## THE REQUEST
How does the data below read from its first line through the line containing "from mathutils.bvhtree import BVHTree"? Print those lines exactly.

[Scene script records]
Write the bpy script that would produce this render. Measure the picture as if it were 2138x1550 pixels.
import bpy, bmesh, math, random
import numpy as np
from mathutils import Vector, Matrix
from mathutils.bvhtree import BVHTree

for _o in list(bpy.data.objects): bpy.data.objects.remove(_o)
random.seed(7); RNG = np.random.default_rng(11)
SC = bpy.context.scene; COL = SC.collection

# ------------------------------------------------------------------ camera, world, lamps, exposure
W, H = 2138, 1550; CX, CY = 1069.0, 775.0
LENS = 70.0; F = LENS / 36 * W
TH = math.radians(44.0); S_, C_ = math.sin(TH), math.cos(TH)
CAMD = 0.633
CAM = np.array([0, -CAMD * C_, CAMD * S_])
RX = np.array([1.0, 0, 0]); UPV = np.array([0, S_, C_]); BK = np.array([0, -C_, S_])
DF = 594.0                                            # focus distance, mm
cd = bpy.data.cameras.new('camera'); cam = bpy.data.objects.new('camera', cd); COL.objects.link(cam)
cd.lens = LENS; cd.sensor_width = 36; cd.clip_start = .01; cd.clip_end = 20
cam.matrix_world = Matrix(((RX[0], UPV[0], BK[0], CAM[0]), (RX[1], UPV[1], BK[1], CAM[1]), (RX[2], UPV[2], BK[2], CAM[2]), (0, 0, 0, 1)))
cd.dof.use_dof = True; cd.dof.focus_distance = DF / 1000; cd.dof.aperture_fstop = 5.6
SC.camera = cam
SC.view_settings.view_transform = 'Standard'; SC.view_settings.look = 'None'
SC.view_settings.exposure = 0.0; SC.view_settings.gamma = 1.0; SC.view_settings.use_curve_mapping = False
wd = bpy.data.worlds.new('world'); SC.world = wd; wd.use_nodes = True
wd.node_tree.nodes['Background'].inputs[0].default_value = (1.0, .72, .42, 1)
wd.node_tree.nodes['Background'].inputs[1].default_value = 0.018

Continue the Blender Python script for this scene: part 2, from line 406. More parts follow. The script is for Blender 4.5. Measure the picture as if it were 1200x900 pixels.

## RESULT OF THIS TASK
Write the bpy script that would produce this render. Measure the picture as if it were 2138x1550 pixels.
import bpy, bmesh, math, random
import numpy as np
from mathutils import Vector, Matrix
from mathutils.bvhtree import BVHTree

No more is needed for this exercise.